Kazakistan ekonomisi Orta Asya’nın en büyüğü
Kazakistan, 250 milyar dolara yaklaşan gayrisafi yurt içi hasılasıyla Orta Asya’nın en büyük ekonomisi konumunda bulunuyor.
Avrupa ile Asya’yı birbirine bağlayan önemli güzergahta yer almasıyla da dikkati çeken Kazakistan, bölgenin “geçiş ülkesi” olma amacıyla gelecek üç yıl içinde 1300 kilometre demir yolu inşa etmeyi hedefliyor.
“Yeni Kazakistan” dönemi
28 yıl kurucu Cumhurbaşkanı Nursultan Nazarbayev tarafından yönetilen ülkede, 19 Mart 2019’da Nazarbayev’in istifa etmesinin ardından siyasi alanda da yeni bir dönem başladı.
Kazakistan’ın ikinci cumhurbaşkanı olarak seçilen diplomat kökenli Kasım Cömert Tokayev, yeni yönetim modeli oluşturmak için ülkede anayasal reforma imza attı.
Bu yıl ülke nüfusunun 20 milyona ulaştığı Kazakistan’da hükümet 2029 yılına doğru ulusal ekonominin hacmini ikiye katlayarak 450 milyar dolara çıkarmayı hedefliyor.
Kazakistan’ın bağımsızlığını ilk tanıyan ülke: Türkiye
Kazakistan 16 Aralık 1991 tarihinde bağımsızlığını ilan ettiğinde Türkiye, Kazakistan’ın bağımsızlığını aynı gün tanıyan ilk ülke oldu. 2 Mart 1992 tarihinde Kazakistan’la diplomatik ilişki tesis edildi.
Türkiye, “Kazakistan’ın bağımsızlığını ilk tanıyan ülke” olarak kayıtlara geçti. Bu yıl, iki ülke diplomatik ilişkilerinin de 32’nci yılı kutlanıyor.
Türkiye ve Kazakistan, bu sürede karşılıklı ticaret hacmini 30 milyon dolardan 8 milyar dolara çıkardı.

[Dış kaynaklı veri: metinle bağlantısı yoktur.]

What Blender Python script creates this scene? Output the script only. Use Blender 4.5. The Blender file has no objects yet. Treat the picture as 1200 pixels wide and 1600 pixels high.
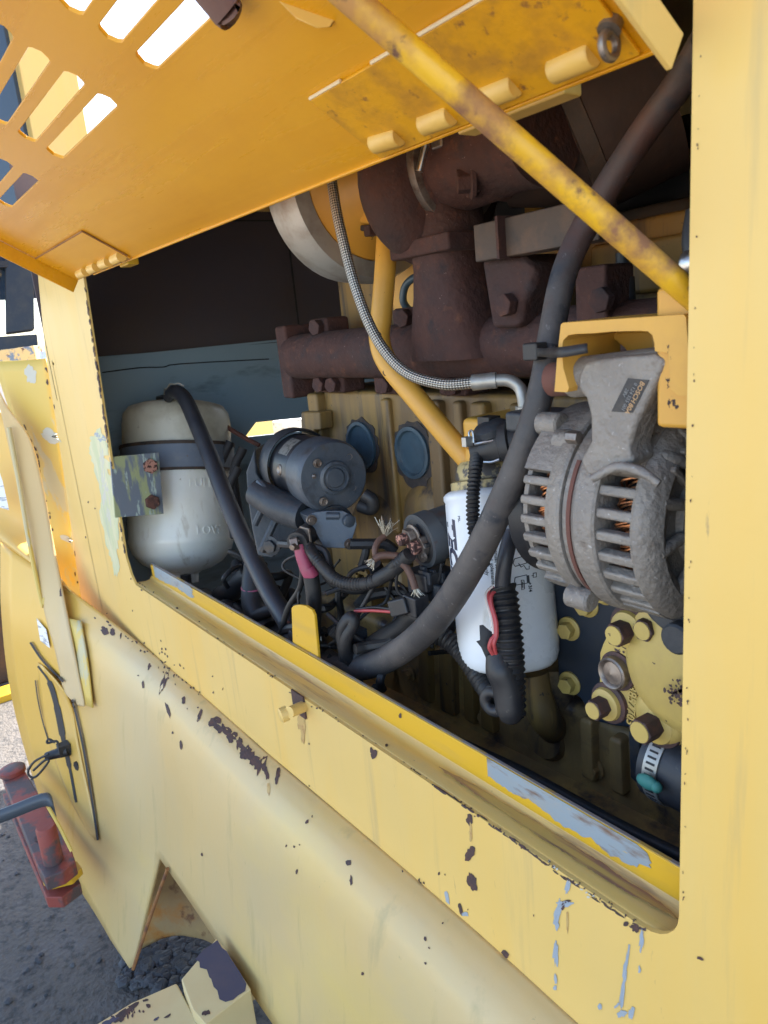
import bpy, bmesh, math, random
from mathutils import Vector, Matrix
from mathutils.bvhtree import BVHTree
from mathutils.geometry import tessellate_polygon
random.seed(7)
SC = bpy.context.scene
COL = SC.collection
V = Vector
# ------------------------------------------------------------------ camera
# world: X along the machine side (right = +), Y into the engine bay, Z up
D1 = V((-865.0, -208.0, 1150.0)).normalized()           # -X seen in camera axes (right, down, forward)
D2 = V((387.0, 4323.0, 1150.0)).normalized()
D2 = (D2 - D1 * D1.dot(D2)).normalized()                # down
D3 = -(D1.cross(D2)).normalized()                       # into the bay
CAM = V((0.0, -0.45, 1.55))
FPX = 1150.0
def ray(px, py):
    c = V(((px - 600.0) / FPX, (py - 800.0) / FPX, 1.0))
    return V((-c.dot(D1), c.dot(D3), -c.dot(D2)))        # world vector with camera depth 1
def pp(px, py, X=None, Y=None, Z=None, z=None):
    r = ray(px, py)
    if X is not None: t = (X - CAM.x) / r.x
    elif Y is not None: t = (Y - CAM.y) / r.y
    elif Z is not None: t = (Z - CAM.z) / r.z
    else: t = z
    return CAM + r * t
def proj(p):
    d = V(p) - CAM; c = -D1 * d.x + D3 * d.y - D2 * d.z
    return 600 + FPX * c.x / c.z, 800 + FPX * c.y / c.z
def sz(px, z): return px * z / FPX
cam_d = bpy.data.cameras.new("camera")
cam = bpy.data.objects.new("camera", cam_d); COL.objects.link(cam)
cr = V((-D1.x, D3.x, -D2.x)); cdn = V((-D1.y, D3.y, -D2.y)); cf = V((-D1.z, D3.z, -D2.z))
m3 = Matrix((cr, -cdn, -cf)).transposed()
cam.matrix_world = Matrix.Translation(CAM) @ m3.to_4x4()
cam_d.sensor_fit = 'VERTICAL'; cam_d.sensor_height = 36.0; cam_d.lens = FPX * 36.0 / 1600.0
cam_d.clip_start = 0.02; cam_d.clip_end = 2000
cam_d.dof.use_dof = True; cam_d.dof.focus_distance = 1.0; cam_d.dof.aperture_fstop = 13.0
SC.camera = cam
# ------------------------------------------------------------------ world, sun, exposure
SUN_TO = V((-0.30, 0.62, 0.74)).normalized()            # towards the sun: behind the machine, to the left
w = bpy.data.worlds.new("World"); SC.world = w; w.use_nodes = True
nt = w.node_tree; nt.nodes.clear()
sky = nt.nodes.new("ShaderNodeTexSky"); sky.sky_type = 'NISHITA'; sky.sun_disc = False
sky.sun_elevation = math.asin(SUN_TO.z); sky.sun_rotation = math.atan2(SUN_TO.x, SUN_TO.y)
sky.dust_density = 1.6; sky.air_density = 1.0
bgn = nt.nodes.new("ShaderNodeBackground"); bgn.inputs[1].default_value = 0.14
wo = nt.nodes.new("ShaderNodeOutputWorld")
nt.links.new(sky.outputs[0], bgn.inputs[0]); nt.links.new(bgn.outputs[0], wo.inputs[0])
sun_d = bpy.data.lights.new("sun", 'SUN'); sun_d.energy = 5.0; sun_d.angle = math.radians(0.5); sun_d.color = (1, 0.95, 0.87)
sun = bpy.data.objects.new("sun", sun_d); COL.objects.link(sun)
sun.rotation_euler = SUN_TO.to_track_quat('Z', 'Y').to_euler(); sun.location = (0, 0, 10)
SC.view_settings.view_transform = 'Standard'; SC.view_settings.look = 'None'
SC.view_settings.gamma = 1.0; SC.view_settings.exposure = 2.2
SC.cycles.max_bounces = 8; SC.cycles.diffuse_bounces = 3; SC.cycles.glossy_bounces = 4
try: SC.cycles.use_denoising = True
except Exception: pass
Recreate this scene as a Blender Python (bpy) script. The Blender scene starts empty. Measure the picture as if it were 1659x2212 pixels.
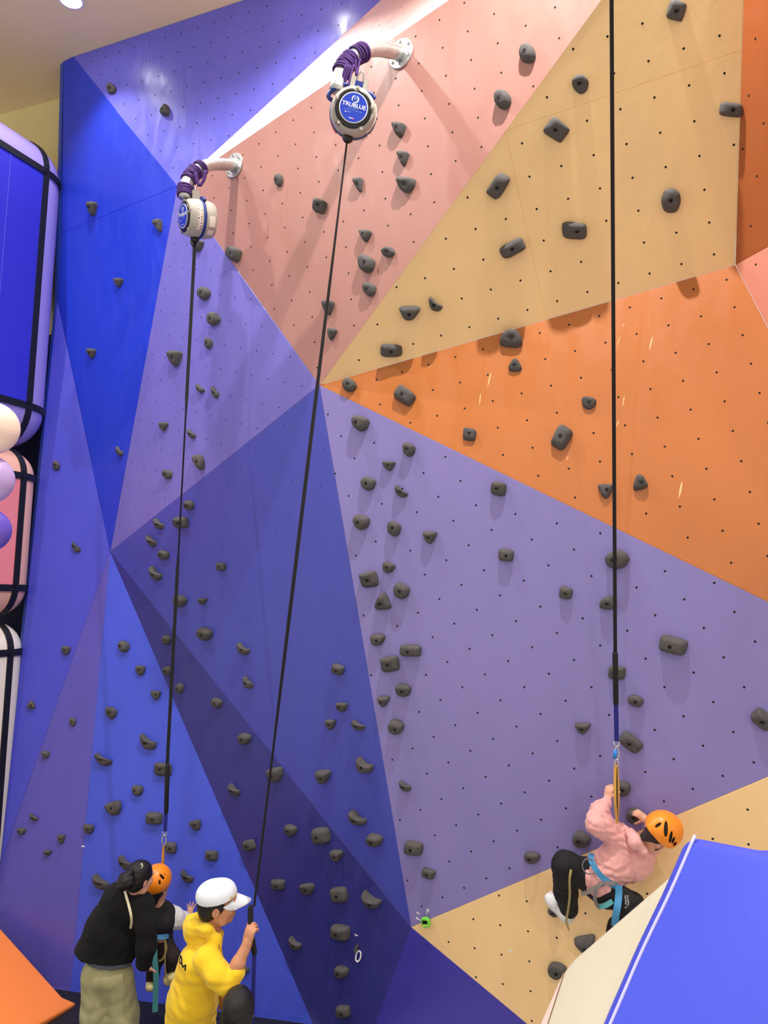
import bpy, bmesh, math, random
import numpy as np
from mathutils import Vector, Matrix

# ------------------------------------------------------------------ camera
IW, IH, F = 1659.0, 2212.0, 1640.0
CX, CY = 829.5, 1106.0
HC = 3.6                                   # camera height above the hall floor
RW = np.array([[0.99968, 0.0254, 0.0], [-0.00263, 0.10353, 0.99462], [0.02526, -0.9943, 0.10356]])
CAM = np.array([0, 0, HC])
S = bpy.context.scene
COL = S.collection
cd = bpy.data.cameras.new('camera')
cd.sensor_fit = 'HORIZONTAL'
cd.sensor_width = 36.0
cd.lens = F / IW * 36.0
cd.clip_end = 200
cam = bpy.data.objects.new('camera', cd)
COL.objects.link(cam)
M = Matrix.Identity(4)
cols = [RW @ np.array(v, float) for v in ((1, 0, 0), (0, -1, 0), (0, 0, -1))]
for c in range(3):
    for r in range(3):
        M[r][c] = float(cols[c][r])
M[2][3] = HC
cam.matrix_world = M
S.camera = cam

# ------------------------------------------------------------------ world and exposure
w = bpy.data.worlds.new('hall_light')
S.world = w
w.use_nodes = True
bg = w.node_tree.nodes['Background']
bg.inputs[0].default_value = (1.0, 0.985, 0.97, 1)
bg.inputs[1].default_value = 0.74
S.view_settings.view_transform = 'Standard'
S.view_settings.look = 'None'
S.view_settings.gamma = 1.0
S.view_settings.use_curve_mapping = False
S.view_settings.exposure = 0.0

ZC = 9.10                                   # ceiling height
# ceiling downlights: x, y, watts, spread in degrees  (first one in view; those behind the camera are unseen, added to light the overhang)
LAMPS = [(-3.09, 6.66, 170, 105), (-0.95, 5.75, 90, 105), (0.6, 3.205, 1050, 150), (2.9, 1.5, 90, 160),
         (-2.0, 5.0, 330, 140), (-4.6, 4.6, 460, 150), (-2.5, -3.5, 420, 160), (1.5, -3.5, 420, 160),
         (-3.5, -9.0, 560, 165), (1.0, -9.0, 560, 165), (5.0, -7.0, 500, 165)]


def add_spot(loc, watts, spread):
    ld = bpy.data.lights.new('downlight_beam', 'SPOT')
    ld.energy = watts
    ld.spot_size = math.radians(spread)
    ld.spot_blend = 0.75
    ld.shadow_soft_size = 0.045
    ld.color = (1.0, 0.975, 0.95)
    o = bpy.data.objects.new('downlight_beam', ld)
    o.location = loc
    COL.objects.link(o)
    return o


# ------------------------------------------------------------------ geometry helpers
def ray(x, y):
    return np.array([(x - CX) / F, (y - CY) / F, 1.0])


def W(x, y, D):
    return RW @ (ray(x, y) * D) + CAM


def img(dx, dy, dz=0.0):
    return RW @ np.array([dx, dy, dz], float)


def nrm(v):
    v = np.asarray(v, float)
    return v / np.linalg.norm(v)


class Plane:
    def __init__(self, a, b, c):
        n = nrm(np.cross(b - a, c - a))
        if n @ (CAM - a) < 0:
            n = -n
        self.n, self.d = n, n @ a

    def depth(self, x, y):
        r = RW @ ray(x, y)
        return (self.d - self.n @ CAM) / (self.n @ r)

    def at(self, x, y):
        return W(x, y, self.depth(x, y))


def srgb(c):
    return tuple(((v / 255) / 12.92 if v <= 10 else ((v / 255 + 0.055) / 1.055) ** 2.4) for v in c)


def mesh_obj(name, verts, faces, mat, parent=None, smooth=False):
    me = bpy.data.meshes.new(name)
    me.from_pydata([tuple(map(float, v)) for v in verts], [], faces)
    me.validate()
    bm = bmesh.new()
    bm.from_mesh(me)
    bmesh.ops.recalc_face_normals(bm, faces=bm.faces[:])
    bm.to_mesh(me)
    bm.free()
    if mat:
        me.materials.append(mat)
    if smooth:
        me.polygons.foreach_set('use_smooth', [True] * len(me.polygons))
    o = bpy.data.objects.new(name, me)
    COL.objects.link(o)
    if parent:
        o.parent = parent
    return o


class MB:
    def __init__(self):
        self.v, self.f = [], []

    def add(self, v, f):
        b = len(self.v)
        self.v += [tuple(map(float, p)) for p in v]
        self.f += [tuple(i + b for i in q) for q in f]
        return self

    def build(self, name, mat, parent=None, smooth=False):
        return mesh_obj(name, self.v, self.f, mat, parent, smooth)


def frame_of(t, hint=(0, 0, 1)):
    t = nrm(t)
    h = np.array(hint, float)
    if abs(t @ nrm(h)) > 0.97:
        h = np.array([1.0, 0, 0])
    u = nrm(np.cross(h, t))
    return u, np.cross(t, u)


def tube_geo(pts, rad, n=10, closed=False, caps=True):
    pts = [np.array(p, float) for p in pts]
    m = len(pts)
    rads = rad if hasattr(rad, '__len__') else [rad] * m
    V, Fc = [], []
    u = None
    for i, p in enumerate(pts):
        if closed:
            t = pts[(i + 1) % m] - pts[i - 1]
        else:
            t = pts[min(i + 1, m - 1)] - pts[max(i - 1, 0)]
        t = nrm(t)
        if u is None:
            u, v = frame_of(t)
        else:
            u = nrm(u - (u @ t) * t)
            v = np.cross(t, u)
        for k in range(n):
            a = 2 * math.pi * k / n
            V.append(p + rads[i] * (math.cos(a) * u + math.sin(a) * v))
    for i in range(m if closed else m - 1):
        j = (i + 1) % m
        for k in range(n):
            l = (k + 1) % n
            Fc.append((i * n + k, i * n + l, j * n + l, j * n + k))
    if caps and not closed:
        Fc.append(tuple(range(n))[::-1])
        Fc.append(tuple((m - 1) * n + k for k in range(n)))
    return V, Fc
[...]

Bölgesel ve uluslararası arenada da iş birliğini sürdüren iki ülke, Türk dünyasının entegrasyonu adına önemli girişimler başlattı.
Türk Devletleri Teşkilatı başta olmak üzere Uluslararası Türk Kültürü Teşkilatı (TÜRKSOY), Uluslararası Türk Akademisi (TWESCO), Türk Devletleri Parlamenter Asamblesi (TÜRKPA) gibi ortak kurumların kuruluşlarına öncülük etti.
Türkiye ile Kazakistan arasında ilişkiler “genişletilmiş stratejik ortaklık” seviyesine yükseltildi.
Şu anda Kazakistan’ın Rusya, Çin, İtalya, Güney Kore’den sonra en çok dış ticaret yaptığı 5’inci ülke konumunda yer alan Türkiye, son yıllarda Kazakistan’da ABD ve İsviçre’den sonra yatırımlarını en fazla artıran 3’üncü ülke olarak biliniyor.
Resmi verilere göre, ülkede 3 binden fazla Türk sermayeli şirket faaliyet gösteriyor.
Geçen yıl iki ülke başkentleri arasında doğrudan uçuşların başladığı Türkiye ile Kazakistan arasında halihazırda 80’den fazla tarifeli uçak seferi de yapılıyor.